Employee to CEO: “Boss This Won’t Work!”

By October 30, 2015 Uncategorized No Comments

Jim Whitehurst, author of Open Organization, shares his own leadership story and leadership experiences, acquired during his time as partner with Boston Consulting Group, COO of Delta Air Lines and CEO (currently) of Red Hat.  Red Hat is an open source software development company, based in Raleigh, North Carolina with annual revenues in excess of $2 billion.

Whitehurst’s perspective was forged from his BCG experiences in showing clients how to improve performance, leading Delta through its bankruptcy in 2005-6 and coming on board at Red Hat to discover how their success would be attributed to Red Hat’s adoption of open sourcing … not only for software development but also as an organizational model.

The headline for this post is paraphrased from Whitehurst’s book, but he reveals the essence of open source leadereship which he labels as organizational meritocracy.  To set the scene, Red Hat had just decided to acquire a company called Qumranet to give Red Hat a stronger position in virtualization. 

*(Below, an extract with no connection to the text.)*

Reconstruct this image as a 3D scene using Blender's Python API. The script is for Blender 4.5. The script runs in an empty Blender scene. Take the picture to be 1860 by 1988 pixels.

Whitehurst: “But even after we made our decision, one of the engineers called me out in front of the group – which include his boss, his boss’s boss, and more – letting me know that he thought we are making the wrong choice.  He also went on at great lengths to explain why.  While I thanked him for his input – he did make many valid arguments – I continued to believe we were on the right path.  Meanwhile, as he was talking, I kept looking at his boss and his boss’s boss to see how they were reacting to this engineer speaking up as he was.  This kind of thing never happened at Delta.  If it had, people would have been turning purple with rage.  An unwritten workplace rule was you didn’t call out your boss let alone your boss’s boss – in front of their boss. The whole scene only added to my sense that this company was chaotic.

But that engineer’s words never left me.  It also soon became clear that he was right – the decision we made just wasn’t the best one for Red Hat.  So we made a major about-face when it came to the technology.  It was costly and time-consuming but it was the better decision. I share this story not to be cavalier about the significant financial investments we made.  Rather, I’d like to stress that I couldn’t let go of my ego – or the fact that we had been wrong – get in the way of making the best possible decisions for the company. Building an open organization with a participatory culture like Red Hat’s is all about encouraging debate and celebrating the best ideas, regardless of who or where they come from.  It’s not an easy thing to do, but it’s the right thing if you want to build a more engaged, collaborative, and innovative workforce“.

Moral to the story: sustained engagement comes from meaningful work … and meaningful work is an outcome of genuine employee belonging, ownership and meaning.